In April, Bullock will no longer be a village trustee. In 2011, she was appointed to fill the spot vacated by Ed Lilla, then she was elected to the position in 2012.

But in a Jan. 11 email, she said she won’t seek re-election because “as my children get older, the activities they are involved with have greater time commitments. I want to be available to support them in their activities.”

On the phone Jan. 8, Genoa City Village President Bill Antti said Bullock has a young son and a daughter in high school. He said he can understand her reasons for not seeking re-election this April, but he also will miss her as a board member.

“She’s an intelligent person,” said Antti. “She worked really hard. It’s kind of sad to see people leave that you work with and respect.”

Bullock said there are numerous scheduling conflicts for her in the future. Antti said being a board member “takes a lot more time than people realize.”

“I’m hoping she’s coming back to the board some time because she’s an asset, I think, to the community,” he said.

JoAnn Hollander also called Bullock an asset. She serves on the village hall committee chaired by Bullock.

“She really did her homework,” said Hollander, “she went beyond what was required for her to do the job, above and beyond. … I have nothing but positive things to say about her.”

Perhaps Bullock’s legacy will be as chair of the village hall committee, which was created by the board to identify current issues with the village hall and police department building and suggest possible solutions.

Hollander said Bullock spent several hours spreading the word about the village hall issue — in local newspapers, online and public postings — and “I just think she did an amazing job.”

But there was controversy surrounding the issue, and in public, some residents openly criticized Bullock.

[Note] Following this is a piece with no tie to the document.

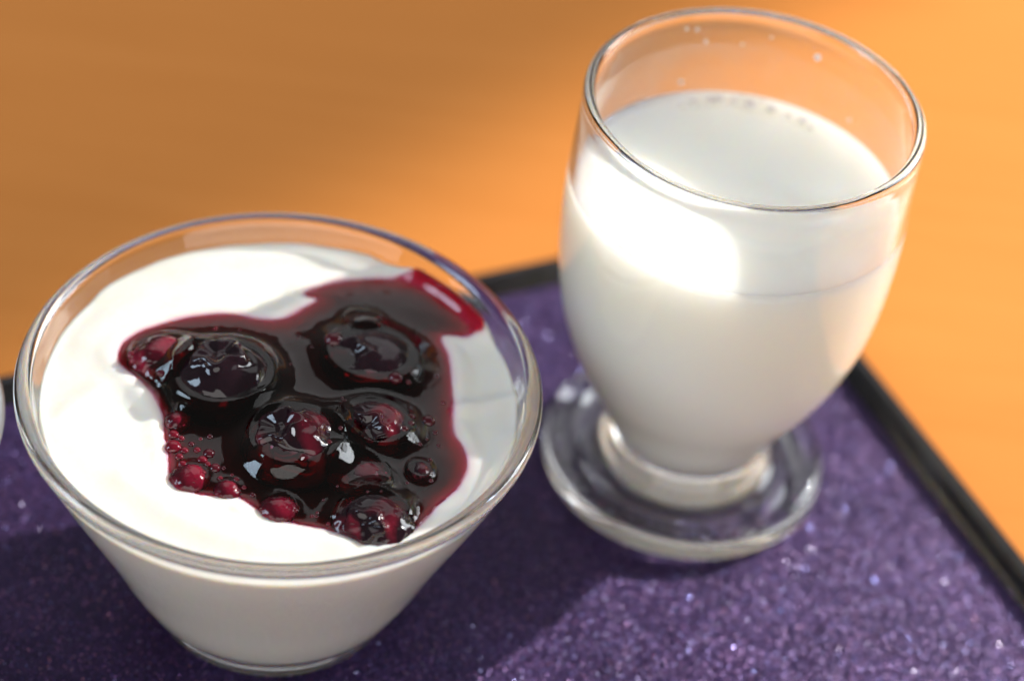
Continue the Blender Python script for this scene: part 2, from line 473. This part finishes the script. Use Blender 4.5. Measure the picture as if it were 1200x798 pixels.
def inner_r(prof, z):
    top = max(range(len(prof)), key=lambda i: prof[i].y)
    for i in range(top, len(prof)-1):
        a, b_ = prof[i], prof[i+1]
        if a.y >= z >= b_.y and a.y != b_.y:
            return a.x+(b_.x-a.x)*(a.y-z)/(a.y-b_.y)
    return 0.0
def inner_curve(prof, zmax):
    top = max(range(len(prof)), key=lambda i: prof[i].y)
    return [p for p in reversed(prof[top:]) if p.y < zmax]

EMB = 0.07      # filling reaches this far into the glass so that no film of air stays between them
def filling(name, prof, level, hfun, material, parent_loc, seg=260, rings=110):
    verts = []; faces = []; rows = []
    cur = [p for p in inner_curve(prof, level-0.6)]
    for j, p in enumerate(cur):
        if p.x < 1e-4:
            rows.append([len(verts)]*seg); verts.append((0, 0, (p.y-EMB)*S)); continue
        row = []
        for k in range(seg):
            a = 2*math.pi*k/seg; rr_ = p.x+EMB
            row.append(len(verts)); verts.append((rr_*math.cos(a)*S, rr_*math.sin(a)*S, (p.y-EMB*0.3)*S))
        rows.append(row)
    ang = np.arange(seg)*2*np.pi/seg
    Redge = inner_r(prof, level+0.3)+EMB
    ts = 1-(1-np.linspace(1, 0, rings))**1.15
    for t in np.linspace(1, 0, rings):
        if t <= 1e-6:
            P = np.array([[0.0, 0.0]]); h = hfun(P)
            rows.append([len(verts)]*seg); verts.append((0, 0, float(h[0])*S)); continue
        P = np.stack([np.cos(ang), np.sin(ang)], 1)*Redge*t
        h = hfun(P)
        if t == 1.0:
            Rr = np.array([inner_r(prof, z)+EMB for z in h]); P = P/Redge*Rr[:, None]
        row = []
        for k in range(seg):
            row.append(len(verts)); verts.append((P[k, 0]*S, P[k, 1]*S, float(h[k])*S))
        rows.append(row)
    for i in range(len(rows)-1):
        A, B = rows[i], rows[i+1]
        for k in range(seg):
            l = (k+1) % seg; g = []
            for q in (A[k], A[l], B[l], B[k]):
                if q not in g: g.append(q)
            if len(g) >= 3: faces.append(tuple(g))
    o = mesh_obj(name, verts, faces, material); o.location = parent_loc
    return o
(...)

“I think it was unfair because I think she felt like she was under a microscope,” Antti said. “I think she stood up to it well. Being on the board is not necessarily an easy thing, (but) I’m sure she could feel some animosity from some people.”

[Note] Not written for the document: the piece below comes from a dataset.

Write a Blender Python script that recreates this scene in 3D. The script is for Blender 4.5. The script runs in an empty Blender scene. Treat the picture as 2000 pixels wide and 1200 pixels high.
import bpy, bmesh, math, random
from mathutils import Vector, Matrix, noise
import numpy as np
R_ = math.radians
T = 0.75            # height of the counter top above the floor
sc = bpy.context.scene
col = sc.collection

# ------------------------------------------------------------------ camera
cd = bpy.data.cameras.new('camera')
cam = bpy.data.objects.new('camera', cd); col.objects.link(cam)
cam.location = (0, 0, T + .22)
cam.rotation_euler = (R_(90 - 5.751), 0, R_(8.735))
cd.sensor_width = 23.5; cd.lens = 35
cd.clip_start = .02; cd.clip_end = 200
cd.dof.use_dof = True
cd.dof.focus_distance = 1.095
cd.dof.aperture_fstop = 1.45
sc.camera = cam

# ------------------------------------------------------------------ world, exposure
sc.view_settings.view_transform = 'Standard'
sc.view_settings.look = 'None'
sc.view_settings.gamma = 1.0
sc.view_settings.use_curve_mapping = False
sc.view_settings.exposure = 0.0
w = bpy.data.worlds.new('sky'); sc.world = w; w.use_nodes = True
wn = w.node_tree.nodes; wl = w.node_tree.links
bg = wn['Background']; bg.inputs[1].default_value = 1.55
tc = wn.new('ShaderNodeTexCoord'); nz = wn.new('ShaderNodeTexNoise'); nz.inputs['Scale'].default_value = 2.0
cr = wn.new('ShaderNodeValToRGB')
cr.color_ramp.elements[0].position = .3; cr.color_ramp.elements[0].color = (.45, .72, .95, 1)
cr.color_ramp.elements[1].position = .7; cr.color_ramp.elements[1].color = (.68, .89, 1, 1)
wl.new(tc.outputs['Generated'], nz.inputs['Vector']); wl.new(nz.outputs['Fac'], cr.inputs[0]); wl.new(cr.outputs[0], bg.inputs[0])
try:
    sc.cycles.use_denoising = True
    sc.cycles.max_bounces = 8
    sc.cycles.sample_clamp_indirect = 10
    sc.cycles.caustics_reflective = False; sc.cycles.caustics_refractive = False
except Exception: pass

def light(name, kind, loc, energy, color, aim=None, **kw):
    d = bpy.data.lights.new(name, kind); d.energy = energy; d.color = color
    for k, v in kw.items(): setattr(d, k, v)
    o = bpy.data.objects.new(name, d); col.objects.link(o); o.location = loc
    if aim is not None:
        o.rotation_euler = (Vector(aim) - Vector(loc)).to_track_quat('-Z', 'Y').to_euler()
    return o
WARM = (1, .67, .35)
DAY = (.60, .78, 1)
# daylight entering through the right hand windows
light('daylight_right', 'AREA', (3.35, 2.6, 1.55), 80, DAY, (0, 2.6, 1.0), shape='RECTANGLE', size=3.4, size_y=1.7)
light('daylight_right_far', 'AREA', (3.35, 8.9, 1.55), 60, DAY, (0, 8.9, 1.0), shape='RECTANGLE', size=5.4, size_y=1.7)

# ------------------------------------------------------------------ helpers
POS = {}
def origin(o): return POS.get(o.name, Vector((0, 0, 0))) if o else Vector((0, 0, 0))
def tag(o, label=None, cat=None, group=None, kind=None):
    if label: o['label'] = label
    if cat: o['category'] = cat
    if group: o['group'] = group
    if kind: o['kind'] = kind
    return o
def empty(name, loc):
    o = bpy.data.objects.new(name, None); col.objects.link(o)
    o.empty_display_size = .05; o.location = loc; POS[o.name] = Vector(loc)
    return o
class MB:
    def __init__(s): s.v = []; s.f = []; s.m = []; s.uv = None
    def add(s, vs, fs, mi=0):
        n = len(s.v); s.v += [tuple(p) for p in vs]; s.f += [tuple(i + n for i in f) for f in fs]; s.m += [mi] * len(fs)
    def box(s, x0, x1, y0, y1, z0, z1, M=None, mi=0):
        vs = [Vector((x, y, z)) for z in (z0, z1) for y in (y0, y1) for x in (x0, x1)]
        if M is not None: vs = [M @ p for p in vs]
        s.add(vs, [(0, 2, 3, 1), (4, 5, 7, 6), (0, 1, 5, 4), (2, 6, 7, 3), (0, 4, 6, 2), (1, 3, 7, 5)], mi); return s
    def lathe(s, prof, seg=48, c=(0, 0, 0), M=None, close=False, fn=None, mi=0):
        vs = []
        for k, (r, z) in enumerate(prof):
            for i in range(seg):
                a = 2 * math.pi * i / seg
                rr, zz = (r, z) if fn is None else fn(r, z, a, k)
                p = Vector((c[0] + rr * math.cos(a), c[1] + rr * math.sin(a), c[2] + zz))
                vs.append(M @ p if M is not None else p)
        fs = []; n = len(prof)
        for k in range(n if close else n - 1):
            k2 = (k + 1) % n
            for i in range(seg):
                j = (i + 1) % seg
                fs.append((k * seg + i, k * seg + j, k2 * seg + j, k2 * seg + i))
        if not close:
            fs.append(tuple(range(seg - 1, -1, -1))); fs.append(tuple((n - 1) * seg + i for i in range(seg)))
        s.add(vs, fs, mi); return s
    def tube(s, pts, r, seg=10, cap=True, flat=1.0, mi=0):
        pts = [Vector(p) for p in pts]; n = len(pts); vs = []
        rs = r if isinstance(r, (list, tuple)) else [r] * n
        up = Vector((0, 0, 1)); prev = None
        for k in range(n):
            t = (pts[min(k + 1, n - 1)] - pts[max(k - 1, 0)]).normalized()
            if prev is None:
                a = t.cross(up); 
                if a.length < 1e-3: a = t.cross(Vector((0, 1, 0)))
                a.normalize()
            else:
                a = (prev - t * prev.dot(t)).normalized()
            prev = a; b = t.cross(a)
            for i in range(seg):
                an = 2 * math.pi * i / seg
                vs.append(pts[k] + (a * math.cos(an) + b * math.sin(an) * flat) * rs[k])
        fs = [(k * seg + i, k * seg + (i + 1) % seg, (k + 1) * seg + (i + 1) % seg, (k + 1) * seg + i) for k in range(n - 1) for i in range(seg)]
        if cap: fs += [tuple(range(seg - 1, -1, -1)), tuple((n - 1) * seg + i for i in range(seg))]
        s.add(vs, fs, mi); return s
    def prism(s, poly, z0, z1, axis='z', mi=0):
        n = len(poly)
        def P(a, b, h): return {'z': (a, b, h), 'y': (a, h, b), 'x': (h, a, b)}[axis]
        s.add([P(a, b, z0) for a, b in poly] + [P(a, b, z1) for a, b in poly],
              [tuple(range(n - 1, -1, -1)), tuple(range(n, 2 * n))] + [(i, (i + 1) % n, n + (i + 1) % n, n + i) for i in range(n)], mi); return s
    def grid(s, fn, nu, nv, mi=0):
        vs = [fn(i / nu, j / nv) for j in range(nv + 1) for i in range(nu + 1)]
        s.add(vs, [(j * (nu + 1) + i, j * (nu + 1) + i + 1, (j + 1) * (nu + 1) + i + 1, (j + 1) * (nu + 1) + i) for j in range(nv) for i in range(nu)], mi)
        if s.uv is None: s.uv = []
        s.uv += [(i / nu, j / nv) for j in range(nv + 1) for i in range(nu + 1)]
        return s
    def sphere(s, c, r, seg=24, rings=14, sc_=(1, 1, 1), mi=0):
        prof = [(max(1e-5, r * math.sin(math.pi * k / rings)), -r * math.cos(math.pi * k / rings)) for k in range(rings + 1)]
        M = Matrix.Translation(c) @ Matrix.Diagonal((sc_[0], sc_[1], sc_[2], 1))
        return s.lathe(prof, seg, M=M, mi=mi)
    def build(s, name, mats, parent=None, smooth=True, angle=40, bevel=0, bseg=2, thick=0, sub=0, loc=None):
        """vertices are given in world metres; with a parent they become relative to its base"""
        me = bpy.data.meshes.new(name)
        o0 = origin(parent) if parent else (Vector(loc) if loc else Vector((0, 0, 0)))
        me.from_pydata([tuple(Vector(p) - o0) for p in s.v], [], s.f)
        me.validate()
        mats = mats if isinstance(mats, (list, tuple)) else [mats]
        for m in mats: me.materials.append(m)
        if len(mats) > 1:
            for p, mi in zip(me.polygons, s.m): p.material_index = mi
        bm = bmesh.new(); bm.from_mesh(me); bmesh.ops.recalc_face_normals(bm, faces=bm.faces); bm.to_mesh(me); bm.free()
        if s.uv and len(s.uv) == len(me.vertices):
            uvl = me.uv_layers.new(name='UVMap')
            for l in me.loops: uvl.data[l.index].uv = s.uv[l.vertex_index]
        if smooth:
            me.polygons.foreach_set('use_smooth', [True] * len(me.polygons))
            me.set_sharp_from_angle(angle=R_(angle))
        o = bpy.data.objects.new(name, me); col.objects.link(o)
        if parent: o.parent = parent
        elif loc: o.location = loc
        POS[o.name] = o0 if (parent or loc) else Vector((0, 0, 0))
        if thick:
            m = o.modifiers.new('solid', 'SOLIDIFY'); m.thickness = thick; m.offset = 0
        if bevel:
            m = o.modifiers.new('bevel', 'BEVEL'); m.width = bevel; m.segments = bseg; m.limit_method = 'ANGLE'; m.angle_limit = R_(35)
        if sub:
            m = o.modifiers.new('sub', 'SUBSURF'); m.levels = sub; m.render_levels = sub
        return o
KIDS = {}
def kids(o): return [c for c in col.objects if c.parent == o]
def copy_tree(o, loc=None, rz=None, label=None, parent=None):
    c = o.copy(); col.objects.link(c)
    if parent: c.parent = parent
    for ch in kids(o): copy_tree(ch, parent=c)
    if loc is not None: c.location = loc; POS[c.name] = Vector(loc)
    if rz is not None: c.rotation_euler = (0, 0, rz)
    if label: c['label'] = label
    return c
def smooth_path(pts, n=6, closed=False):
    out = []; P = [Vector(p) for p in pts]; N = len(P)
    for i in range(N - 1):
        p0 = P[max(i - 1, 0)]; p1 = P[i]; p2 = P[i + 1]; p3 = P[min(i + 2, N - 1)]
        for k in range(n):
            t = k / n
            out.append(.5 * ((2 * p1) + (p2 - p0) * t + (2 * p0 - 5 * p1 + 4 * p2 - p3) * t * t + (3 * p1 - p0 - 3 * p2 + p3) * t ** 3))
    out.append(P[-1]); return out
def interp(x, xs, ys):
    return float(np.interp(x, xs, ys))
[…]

Bullock discussed the village hall issue in her answer to the question of what she hoped to accomplish on the board.

“I think my mission as a board member was presented to me when I was assigned chair of the village hall committee. As I learned more about the issues of the current building and can visualize the potential of doing something different, it is a mission that I am passionate about and put a great deal of time and effort into. It is hard to please everyone and while there is some opposition to the idea, there are many within the community that are supportive. I am pleased that money has been set aside for a project and look forward to seeing a project come to fruition.”

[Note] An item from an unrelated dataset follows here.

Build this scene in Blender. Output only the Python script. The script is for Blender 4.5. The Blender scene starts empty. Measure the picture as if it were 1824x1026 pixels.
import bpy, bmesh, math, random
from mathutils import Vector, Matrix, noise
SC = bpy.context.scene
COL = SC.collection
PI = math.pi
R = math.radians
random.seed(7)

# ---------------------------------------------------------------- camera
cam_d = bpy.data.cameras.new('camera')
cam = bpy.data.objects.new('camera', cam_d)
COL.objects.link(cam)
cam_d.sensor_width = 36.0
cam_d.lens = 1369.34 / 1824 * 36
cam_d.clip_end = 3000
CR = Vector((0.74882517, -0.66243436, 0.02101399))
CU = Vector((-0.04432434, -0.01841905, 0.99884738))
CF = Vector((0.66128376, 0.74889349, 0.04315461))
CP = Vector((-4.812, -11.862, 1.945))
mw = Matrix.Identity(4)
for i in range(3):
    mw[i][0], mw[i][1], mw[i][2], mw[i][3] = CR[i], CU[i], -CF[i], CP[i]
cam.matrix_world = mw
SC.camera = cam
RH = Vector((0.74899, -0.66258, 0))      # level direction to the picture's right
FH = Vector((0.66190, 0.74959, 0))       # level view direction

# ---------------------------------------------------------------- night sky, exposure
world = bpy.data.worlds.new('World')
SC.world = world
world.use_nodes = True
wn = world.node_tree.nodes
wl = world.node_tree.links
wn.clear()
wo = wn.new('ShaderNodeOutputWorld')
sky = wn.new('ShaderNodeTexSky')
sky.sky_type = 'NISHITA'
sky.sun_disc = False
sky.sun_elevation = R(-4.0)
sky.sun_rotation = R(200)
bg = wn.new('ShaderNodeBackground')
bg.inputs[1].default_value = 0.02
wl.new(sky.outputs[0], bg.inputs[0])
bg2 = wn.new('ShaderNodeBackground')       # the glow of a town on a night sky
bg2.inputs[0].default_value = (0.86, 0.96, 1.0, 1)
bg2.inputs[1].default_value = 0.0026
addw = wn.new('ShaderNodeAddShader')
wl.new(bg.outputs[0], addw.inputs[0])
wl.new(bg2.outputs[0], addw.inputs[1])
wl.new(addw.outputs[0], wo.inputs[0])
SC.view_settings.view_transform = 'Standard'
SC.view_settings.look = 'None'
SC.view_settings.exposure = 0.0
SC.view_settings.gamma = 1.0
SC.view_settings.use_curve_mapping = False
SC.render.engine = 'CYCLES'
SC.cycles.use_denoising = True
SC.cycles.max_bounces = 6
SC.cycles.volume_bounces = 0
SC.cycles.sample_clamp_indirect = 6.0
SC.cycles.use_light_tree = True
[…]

Below Bullock responded to Regional News questions for a Q&A.

Regional News: What is your favorite part of being a village trustee?

Karen Bullock: It was interesting to have firsthand, current knowledge of what is going on in the community. The village employees and elected officials care a lot about Genoa City. It was an honor to work with them and to serve the community.

RN: What is the worst part?

KB: About a year and ago, I went to a couple of programs offered by the Wisconsin Economic Development Corp. (WEDC). There are other communities the size of Genoa City that participate in programs that strive to make themselves better for the citizens and more attractive to business.

This community has a lot of potential and some complain that there isn’t enough going on here. In order to change things, people have to be willing to get involved in supporting the positive things this community has to offer, whether that be business, service organizations or the local government.

To apply for a program like Connect Communities or Mainstreet, which are both through the WEDC, a great deal of volunteer effort is required both in the application process and to carry out the missions of the program. It doesn’t seem like we have that within the community. So, the worst part is seeing potential and not having the resources to effect change.

RN: What did you learn as a trustee?

KB: The way that things are handled in a municipality, especially some of the financial aspects, (which) are very different than how things are handled on a personal level.

Yet, just like a household, the income is limited. The village has fixed costs and, on this scale, it takes a lot to move the needle, whether that refers to taxes or utilities.

Once you understand what goes into the budgets, both income and expenses, you understand the costs associated with living here better.

RN: Would you ever run for village trustee or any other municipal position in the future? Why/why not?

KB: I would consider it again in the future, but children are only young for a short time, and I will enjoy every opportunity and support their activities.